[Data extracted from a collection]
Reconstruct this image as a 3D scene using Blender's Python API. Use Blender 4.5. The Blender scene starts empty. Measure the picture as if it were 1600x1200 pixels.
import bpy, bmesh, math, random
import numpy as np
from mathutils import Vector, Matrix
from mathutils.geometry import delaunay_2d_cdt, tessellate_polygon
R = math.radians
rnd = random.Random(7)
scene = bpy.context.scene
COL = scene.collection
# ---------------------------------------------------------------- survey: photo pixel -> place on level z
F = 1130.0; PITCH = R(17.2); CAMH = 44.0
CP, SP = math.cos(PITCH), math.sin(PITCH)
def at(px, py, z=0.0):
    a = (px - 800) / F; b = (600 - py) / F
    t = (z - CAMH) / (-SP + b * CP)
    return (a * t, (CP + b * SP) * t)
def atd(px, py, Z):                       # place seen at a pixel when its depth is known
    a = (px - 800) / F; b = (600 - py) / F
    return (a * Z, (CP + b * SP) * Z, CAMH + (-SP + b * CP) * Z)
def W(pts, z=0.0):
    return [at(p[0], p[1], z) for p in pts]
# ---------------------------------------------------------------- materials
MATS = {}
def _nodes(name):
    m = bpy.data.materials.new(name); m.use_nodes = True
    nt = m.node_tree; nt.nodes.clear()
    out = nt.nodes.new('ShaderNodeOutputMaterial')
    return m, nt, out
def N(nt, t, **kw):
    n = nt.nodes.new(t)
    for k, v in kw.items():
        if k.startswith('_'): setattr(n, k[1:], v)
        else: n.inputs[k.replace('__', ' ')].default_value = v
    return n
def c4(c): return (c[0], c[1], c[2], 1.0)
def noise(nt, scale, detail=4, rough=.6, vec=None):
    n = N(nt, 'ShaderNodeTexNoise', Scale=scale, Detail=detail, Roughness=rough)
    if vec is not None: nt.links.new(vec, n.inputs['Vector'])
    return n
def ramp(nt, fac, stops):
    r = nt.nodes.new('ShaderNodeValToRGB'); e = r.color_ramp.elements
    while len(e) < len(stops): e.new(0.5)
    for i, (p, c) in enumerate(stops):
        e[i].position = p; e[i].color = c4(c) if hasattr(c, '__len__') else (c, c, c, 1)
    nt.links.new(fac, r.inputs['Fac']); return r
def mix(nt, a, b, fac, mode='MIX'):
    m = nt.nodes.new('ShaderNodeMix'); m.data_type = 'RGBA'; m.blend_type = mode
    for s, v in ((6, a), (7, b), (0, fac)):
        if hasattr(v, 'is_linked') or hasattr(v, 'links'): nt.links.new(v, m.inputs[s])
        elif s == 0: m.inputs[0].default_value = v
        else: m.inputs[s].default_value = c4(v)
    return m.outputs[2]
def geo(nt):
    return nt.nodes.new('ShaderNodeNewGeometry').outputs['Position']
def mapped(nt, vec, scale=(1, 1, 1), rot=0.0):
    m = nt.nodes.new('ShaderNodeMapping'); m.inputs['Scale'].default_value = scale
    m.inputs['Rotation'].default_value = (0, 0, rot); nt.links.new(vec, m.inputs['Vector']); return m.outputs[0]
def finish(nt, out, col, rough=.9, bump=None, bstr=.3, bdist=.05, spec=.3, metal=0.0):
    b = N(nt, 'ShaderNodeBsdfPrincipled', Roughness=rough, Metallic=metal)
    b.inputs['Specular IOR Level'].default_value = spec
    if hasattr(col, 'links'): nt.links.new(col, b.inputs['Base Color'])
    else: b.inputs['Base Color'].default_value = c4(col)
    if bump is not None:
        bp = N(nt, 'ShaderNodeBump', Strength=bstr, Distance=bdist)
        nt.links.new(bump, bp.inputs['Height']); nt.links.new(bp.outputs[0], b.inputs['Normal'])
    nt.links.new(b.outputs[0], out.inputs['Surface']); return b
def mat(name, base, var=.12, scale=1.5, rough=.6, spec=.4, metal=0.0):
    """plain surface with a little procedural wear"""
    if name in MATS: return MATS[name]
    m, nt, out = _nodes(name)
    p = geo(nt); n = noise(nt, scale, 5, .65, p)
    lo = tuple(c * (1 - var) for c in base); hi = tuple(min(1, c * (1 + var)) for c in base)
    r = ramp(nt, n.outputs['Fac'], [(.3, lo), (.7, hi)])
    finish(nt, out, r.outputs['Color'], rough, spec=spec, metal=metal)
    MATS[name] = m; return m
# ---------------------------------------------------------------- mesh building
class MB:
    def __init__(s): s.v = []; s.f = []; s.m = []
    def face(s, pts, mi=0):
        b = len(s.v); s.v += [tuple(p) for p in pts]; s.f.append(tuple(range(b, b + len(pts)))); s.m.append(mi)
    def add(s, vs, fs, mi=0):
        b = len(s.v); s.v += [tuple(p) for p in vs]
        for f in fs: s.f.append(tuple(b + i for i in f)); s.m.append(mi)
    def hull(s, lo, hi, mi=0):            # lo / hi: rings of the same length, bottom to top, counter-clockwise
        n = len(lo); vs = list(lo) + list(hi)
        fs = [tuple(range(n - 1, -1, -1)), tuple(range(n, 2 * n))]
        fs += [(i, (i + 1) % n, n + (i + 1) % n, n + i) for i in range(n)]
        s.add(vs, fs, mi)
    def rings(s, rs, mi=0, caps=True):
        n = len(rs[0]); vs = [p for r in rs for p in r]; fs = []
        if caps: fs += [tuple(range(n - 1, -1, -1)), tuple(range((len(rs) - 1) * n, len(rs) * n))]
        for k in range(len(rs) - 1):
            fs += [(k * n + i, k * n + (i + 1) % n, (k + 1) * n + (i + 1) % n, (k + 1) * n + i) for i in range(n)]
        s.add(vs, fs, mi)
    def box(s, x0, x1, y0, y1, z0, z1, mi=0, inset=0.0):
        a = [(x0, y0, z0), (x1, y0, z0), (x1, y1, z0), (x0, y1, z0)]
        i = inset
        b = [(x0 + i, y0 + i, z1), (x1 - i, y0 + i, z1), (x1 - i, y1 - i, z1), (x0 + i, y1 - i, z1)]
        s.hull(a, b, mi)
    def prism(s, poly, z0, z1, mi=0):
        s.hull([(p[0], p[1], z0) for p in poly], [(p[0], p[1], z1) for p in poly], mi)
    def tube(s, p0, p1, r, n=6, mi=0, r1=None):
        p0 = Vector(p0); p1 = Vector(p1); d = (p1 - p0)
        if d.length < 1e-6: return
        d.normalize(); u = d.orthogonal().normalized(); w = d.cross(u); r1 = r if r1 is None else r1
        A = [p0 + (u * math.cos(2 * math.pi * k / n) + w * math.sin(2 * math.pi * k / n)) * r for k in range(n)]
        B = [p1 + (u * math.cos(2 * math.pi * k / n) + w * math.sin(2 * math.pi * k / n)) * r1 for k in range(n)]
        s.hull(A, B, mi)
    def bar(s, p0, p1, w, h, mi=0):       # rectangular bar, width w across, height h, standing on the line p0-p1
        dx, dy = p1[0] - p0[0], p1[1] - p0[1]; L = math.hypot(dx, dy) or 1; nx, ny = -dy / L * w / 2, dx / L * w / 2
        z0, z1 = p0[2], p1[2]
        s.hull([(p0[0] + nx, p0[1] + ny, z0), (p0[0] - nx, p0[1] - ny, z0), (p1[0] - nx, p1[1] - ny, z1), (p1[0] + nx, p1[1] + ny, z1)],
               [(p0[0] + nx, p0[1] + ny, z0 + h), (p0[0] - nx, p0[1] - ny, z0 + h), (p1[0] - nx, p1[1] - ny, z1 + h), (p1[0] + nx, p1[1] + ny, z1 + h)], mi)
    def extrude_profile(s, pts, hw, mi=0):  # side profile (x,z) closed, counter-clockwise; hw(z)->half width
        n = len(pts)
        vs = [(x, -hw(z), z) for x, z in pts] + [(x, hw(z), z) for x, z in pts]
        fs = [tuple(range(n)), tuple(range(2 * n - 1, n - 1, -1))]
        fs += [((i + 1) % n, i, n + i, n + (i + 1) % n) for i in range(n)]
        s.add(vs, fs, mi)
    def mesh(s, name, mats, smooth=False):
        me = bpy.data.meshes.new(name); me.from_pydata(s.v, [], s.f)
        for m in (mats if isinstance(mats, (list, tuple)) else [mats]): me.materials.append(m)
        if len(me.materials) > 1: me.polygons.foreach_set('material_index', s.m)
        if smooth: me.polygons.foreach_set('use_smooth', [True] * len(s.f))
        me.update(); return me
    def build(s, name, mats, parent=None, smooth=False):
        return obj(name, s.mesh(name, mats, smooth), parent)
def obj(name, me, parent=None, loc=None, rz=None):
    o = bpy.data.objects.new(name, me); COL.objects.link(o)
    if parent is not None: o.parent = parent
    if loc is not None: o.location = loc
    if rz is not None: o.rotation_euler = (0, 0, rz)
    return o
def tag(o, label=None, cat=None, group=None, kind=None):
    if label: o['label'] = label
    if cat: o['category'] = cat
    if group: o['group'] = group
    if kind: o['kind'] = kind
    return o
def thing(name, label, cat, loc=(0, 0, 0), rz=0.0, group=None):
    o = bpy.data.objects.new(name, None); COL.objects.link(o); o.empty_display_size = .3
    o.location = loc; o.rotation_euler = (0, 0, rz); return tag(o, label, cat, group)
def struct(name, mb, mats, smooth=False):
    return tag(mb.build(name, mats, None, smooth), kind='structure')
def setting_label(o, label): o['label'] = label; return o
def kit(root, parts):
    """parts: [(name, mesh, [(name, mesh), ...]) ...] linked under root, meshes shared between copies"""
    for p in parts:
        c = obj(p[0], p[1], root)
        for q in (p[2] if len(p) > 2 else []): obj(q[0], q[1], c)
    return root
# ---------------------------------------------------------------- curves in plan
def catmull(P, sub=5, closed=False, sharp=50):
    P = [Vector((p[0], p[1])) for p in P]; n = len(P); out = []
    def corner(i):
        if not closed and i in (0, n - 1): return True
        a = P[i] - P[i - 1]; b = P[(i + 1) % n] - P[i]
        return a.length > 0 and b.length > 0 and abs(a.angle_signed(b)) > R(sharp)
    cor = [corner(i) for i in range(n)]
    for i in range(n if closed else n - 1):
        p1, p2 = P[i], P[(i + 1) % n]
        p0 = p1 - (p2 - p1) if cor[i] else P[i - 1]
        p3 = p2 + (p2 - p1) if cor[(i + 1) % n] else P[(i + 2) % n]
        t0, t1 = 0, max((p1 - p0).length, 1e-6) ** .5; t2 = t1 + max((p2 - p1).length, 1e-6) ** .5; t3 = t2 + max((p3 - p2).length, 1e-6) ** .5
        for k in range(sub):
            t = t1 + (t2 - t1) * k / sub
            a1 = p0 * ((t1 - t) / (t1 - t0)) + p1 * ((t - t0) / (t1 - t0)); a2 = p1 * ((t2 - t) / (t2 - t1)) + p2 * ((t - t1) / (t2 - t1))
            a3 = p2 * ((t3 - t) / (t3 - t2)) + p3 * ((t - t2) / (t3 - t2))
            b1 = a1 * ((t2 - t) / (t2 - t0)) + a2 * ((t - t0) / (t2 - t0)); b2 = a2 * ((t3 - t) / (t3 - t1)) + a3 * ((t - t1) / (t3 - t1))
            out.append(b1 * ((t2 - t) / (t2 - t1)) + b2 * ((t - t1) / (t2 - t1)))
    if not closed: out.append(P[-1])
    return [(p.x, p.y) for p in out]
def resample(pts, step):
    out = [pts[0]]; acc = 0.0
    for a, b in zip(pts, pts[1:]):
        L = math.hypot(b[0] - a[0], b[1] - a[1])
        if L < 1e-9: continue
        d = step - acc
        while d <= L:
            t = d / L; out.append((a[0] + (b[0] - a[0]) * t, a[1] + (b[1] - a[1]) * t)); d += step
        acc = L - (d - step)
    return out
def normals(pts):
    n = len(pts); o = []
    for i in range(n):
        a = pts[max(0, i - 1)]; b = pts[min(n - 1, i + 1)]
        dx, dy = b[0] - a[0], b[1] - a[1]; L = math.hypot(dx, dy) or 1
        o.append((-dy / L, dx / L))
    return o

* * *

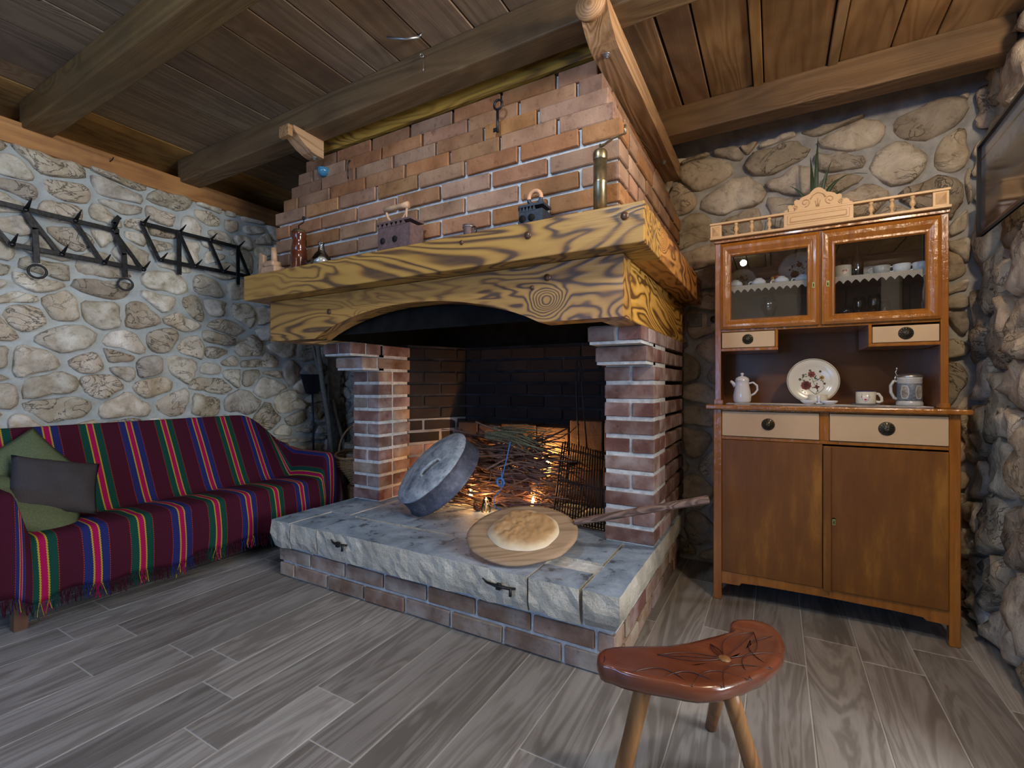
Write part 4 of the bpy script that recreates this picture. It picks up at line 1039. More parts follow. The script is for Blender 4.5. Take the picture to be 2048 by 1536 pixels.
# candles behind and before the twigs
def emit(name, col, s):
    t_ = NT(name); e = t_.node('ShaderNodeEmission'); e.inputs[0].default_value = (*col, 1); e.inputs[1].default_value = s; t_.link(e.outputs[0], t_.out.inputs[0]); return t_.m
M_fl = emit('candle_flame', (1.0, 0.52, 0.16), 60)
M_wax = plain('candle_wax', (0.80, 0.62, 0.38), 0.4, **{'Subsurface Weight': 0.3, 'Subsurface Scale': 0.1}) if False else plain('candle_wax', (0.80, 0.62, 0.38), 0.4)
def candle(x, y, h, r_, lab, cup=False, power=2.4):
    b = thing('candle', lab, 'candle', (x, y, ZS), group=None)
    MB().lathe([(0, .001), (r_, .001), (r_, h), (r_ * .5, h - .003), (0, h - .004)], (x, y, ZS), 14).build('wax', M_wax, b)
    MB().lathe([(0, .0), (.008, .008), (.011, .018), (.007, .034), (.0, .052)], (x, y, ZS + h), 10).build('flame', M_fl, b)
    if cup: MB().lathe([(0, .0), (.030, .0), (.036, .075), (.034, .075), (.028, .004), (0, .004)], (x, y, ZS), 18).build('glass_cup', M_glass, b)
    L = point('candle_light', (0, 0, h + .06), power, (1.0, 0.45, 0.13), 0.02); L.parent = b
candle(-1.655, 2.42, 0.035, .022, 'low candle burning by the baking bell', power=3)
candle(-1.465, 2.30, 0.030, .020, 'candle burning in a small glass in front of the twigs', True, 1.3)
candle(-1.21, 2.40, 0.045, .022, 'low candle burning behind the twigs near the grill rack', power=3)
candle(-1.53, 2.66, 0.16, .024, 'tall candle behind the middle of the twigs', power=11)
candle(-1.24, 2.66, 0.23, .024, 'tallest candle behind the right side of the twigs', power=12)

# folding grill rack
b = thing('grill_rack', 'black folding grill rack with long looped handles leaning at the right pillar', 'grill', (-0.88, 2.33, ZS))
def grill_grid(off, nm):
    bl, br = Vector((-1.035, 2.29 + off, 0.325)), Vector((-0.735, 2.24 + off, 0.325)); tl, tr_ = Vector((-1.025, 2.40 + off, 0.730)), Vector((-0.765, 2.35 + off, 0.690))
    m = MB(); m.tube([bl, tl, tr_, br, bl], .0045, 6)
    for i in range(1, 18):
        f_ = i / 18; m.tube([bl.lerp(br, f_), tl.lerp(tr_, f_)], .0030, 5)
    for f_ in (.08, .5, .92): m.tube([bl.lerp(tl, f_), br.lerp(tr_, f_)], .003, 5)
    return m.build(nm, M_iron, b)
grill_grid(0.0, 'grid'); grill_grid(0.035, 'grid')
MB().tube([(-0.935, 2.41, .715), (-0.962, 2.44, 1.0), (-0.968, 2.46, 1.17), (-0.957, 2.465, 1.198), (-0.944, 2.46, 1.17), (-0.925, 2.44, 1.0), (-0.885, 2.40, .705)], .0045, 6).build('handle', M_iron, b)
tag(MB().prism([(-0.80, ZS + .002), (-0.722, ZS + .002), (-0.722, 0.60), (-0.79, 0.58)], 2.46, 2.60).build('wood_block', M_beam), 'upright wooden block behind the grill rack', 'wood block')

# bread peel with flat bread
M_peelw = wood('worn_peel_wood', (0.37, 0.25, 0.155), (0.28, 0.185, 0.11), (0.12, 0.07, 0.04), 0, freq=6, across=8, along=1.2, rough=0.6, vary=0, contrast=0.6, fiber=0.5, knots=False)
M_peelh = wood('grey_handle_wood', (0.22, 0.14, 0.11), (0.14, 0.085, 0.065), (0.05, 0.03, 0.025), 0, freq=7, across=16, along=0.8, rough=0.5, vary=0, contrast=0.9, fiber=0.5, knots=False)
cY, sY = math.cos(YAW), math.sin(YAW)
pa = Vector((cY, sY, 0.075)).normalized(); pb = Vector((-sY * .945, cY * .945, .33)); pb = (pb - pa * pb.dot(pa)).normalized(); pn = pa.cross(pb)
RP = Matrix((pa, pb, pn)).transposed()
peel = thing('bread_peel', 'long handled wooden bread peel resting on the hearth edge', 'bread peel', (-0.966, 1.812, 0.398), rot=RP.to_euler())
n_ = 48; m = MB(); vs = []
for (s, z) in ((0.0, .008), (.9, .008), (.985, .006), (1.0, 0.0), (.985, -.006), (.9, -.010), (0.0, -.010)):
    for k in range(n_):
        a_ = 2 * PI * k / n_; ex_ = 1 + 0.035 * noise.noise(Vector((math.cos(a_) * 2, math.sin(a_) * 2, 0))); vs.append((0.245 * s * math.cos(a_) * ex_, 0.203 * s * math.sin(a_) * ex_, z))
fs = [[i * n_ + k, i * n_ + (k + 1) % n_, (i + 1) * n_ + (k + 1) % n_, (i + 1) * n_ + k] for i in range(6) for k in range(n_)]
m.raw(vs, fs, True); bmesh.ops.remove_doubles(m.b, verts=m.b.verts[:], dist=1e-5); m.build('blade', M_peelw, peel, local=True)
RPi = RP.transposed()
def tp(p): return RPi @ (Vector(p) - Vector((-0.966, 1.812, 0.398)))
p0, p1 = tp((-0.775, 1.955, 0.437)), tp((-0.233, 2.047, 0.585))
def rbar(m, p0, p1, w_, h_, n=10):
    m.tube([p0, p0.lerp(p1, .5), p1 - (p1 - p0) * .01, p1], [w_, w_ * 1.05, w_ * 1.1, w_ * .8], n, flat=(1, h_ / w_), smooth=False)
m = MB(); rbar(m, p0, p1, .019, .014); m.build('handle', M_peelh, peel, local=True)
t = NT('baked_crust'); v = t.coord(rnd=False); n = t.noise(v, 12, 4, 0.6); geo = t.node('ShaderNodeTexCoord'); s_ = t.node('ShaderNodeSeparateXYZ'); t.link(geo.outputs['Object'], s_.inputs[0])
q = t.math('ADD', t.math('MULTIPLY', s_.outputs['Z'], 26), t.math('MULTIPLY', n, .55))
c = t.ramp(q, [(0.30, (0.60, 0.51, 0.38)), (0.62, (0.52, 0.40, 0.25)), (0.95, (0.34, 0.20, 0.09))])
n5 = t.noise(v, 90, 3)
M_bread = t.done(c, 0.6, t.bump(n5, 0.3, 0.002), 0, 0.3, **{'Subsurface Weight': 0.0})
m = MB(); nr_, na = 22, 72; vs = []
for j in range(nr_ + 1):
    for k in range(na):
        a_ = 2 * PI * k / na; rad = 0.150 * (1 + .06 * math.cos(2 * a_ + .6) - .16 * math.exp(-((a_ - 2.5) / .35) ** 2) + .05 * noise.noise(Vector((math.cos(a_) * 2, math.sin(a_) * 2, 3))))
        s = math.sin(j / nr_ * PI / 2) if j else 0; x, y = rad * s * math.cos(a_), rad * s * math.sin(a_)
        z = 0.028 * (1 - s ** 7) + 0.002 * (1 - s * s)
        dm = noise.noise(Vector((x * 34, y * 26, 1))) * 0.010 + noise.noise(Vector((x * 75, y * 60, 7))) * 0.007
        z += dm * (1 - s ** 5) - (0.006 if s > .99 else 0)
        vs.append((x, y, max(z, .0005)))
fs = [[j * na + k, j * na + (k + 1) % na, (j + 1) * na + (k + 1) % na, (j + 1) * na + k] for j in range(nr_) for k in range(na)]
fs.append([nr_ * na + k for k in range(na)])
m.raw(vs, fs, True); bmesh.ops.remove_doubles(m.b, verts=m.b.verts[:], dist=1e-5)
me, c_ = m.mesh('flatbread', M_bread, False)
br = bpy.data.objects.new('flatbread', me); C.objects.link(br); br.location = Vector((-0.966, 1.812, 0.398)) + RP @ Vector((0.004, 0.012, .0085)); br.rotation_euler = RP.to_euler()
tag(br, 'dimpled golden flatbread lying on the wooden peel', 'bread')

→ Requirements
Count how many lines of the data include the word "picture". Your reply should be that number alone.

→ Output
2